The aim is to have a mutually beneficial partnership between the fellowship award holder and DGAP with each able to take advantage of fresh perspectives and expand their networks and reach. It will enable the award holder to strengthen and create new links across policy and academia, enabling knowledge mobilisation and translation, and the opportunity to develop new approaches and solutions to policy challenges through providing a different perspective.
Focus Areas
- Applications are invited in any of the following areas:
- Technology and International Affairs. Understanding different national approaches to technological developments is important to modern geo-strategy, as is a sense of how technological advances alter international opportunities and risks. A Fellowship in this area could include: how technological advance is affecting foreign, security and trade policy; the governance, ethics, regulation and/or societal engagement related to technological advancement and emerging technologies; the impact of technology on international chains of supply, production and labour; how to build secure and competitive national innovation and industrial ecosystems in a context of global interdependence; how to establish regimes for emerging and disruptive technologies whose potential is not yet clear.
- Global Order and Disorder. A Fellowship in this area could explore a wide range of challenges and perspectives on global order and disorder, including how the politics of trade, technology, finance, and/or energy can be, and are being, employed to achieve strategic goals for nation states, commercial actors and other stakeholders; how different regional trading orders are emerging and how they relate to global institutions; how to differentiate between revisionism and legitimate strategies to change international order in these fields; and ways for states to cooperate on global goods across value-based divides.
- Eastern and South-eastern Europe. Eastern and South-eastern Europe are a major focus for EU, German, Russian, Turkish and UK foreign and security policy currently, as well as for the USA, China, and the Gulf States. A Fellowship in this area could include: relations of EU Member States to “third countries” in the region; foreign influence and illicit activity; policy ideas from the region for European technology, energy and finance policy; new forms of infrastructure financing and partnership; impacts for the emerging European security order.
- Sustainability, Nature & Climate. Ensuring the just transition to a decarbonised society whilst tackling climate change and biodiversity loss is key to ensuring progress towards more inclusive economies and international orders. It is also fraught with problems of solidarity and mistrust. A Fellowship in this area would focus on the climate, sustainability and nature-based challenges of the time and how they affect foreign, security and international development policies; how investments in the green transition can challenge international security, from for example competition for rare earths to large-scale energy generation projects; the scope to build partnerships between the world’s postindustrial and industrial economies in a context of competitive reindustrialisation.
Funding Information
- The award will have a maximum award value of £150,000 on an 80% Full Economic Costing(FEC) basis.

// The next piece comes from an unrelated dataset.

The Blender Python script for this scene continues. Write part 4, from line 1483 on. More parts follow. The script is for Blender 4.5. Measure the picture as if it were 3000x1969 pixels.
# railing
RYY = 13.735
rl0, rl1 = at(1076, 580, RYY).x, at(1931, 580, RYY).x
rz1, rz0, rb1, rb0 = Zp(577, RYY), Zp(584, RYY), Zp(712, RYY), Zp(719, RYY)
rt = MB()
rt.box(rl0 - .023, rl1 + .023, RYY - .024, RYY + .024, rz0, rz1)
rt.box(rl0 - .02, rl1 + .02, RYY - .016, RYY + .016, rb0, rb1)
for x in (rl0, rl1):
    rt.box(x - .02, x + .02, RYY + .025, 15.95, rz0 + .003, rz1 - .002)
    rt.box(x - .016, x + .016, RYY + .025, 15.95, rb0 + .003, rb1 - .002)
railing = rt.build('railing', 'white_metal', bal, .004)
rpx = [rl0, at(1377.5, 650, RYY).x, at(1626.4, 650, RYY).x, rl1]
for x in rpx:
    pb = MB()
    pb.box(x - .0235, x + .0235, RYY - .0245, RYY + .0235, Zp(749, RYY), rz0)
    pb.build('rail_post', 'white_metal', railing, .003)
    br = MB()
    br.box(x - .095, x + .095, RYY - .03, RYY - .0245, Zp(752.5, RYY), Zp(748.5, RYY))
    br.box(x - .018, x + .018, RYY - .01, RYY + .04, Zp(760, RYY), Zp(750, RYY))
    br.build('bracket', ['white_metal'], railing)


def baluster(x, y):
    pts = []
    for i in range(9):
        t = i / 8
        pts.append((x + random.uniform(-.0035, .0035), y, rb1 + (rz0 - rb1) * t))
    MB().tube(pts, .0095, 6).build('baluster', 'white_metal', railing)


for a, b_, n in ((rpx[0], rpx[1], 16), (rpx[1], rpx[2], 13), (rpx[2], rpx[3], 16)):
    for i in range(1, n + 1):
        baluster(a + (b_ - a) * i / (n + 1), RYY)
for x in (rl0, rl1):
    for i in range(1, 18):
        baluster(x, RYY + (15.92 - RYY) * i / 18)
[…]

- The Academy is offering up to three one-year fellowships hosted in DGAP’s offices in Berlin.
Global Innovation Fellowships are expected to commence by September 2025. An earlier start date of March or April 2025 may be possible, in this case the applicant will need to explain how they will plan and manage their relocation on this faster timeline.
Eligibility Criteria
- The British Academy is inviting applications from early-career and mid-career researchers who are working on the themes outlined below who could contribute fresh perspectives to the specified challenges. Please note that applications from independent researchers cannot be accepted in this round of the scheme.
- Applicants might have expertise from a range of disciplinary, conceptual and methodological perspectives, including analytical, policy and practical perspectives.
- Eligible applicants must be ordinarily resident in the United Kingdom with a current longterm appointment that will continue for at least as long as the period of the award. You must be an early-career or mid-career researcher based at an institution in the UK (e.g., a Higher Education Institution [HEI] or Independent Research Organisation [IRO]), from disciplines within the Humanities and Social Sciences that is listed as an approving-organisation in the British Academy’s grant management system, Flexi-Grant. This institution will be issued the Terms and Conditions of the award, if successful.
- Applicants may not hold more than one British Academy award of a comparable nature at any one time.
- This is an opportunity for award holders to form new collaborations and draw on the insights this brings to inform, influence and develop their future development. They seek open-mindedness, a willingness to explore new perspectives and to experiment with innovative approaches. You will have an appetite for working across academia, policy and practice, and will demonstrate a commitment to being genuinely challenge driven and dedicated to integrating the perspectives, needs and priorities of the partner organisation.
- All applicants should strongly consider the potential for engagement between academic and non-academic environments and the value this would bring to their career and the value they can bring to the work and purpose of the DGAP.
Ineligibility Criteria
- Postgraduate students are not eligible to apply for grant support from the Academy, and Applicants are asked to confirm in the personal details section(s) that they are not currently working towards a PhD, nor awaiting the outcome of a viva voce examination, nor awaiting the acceptance of any corrections required by the examiners.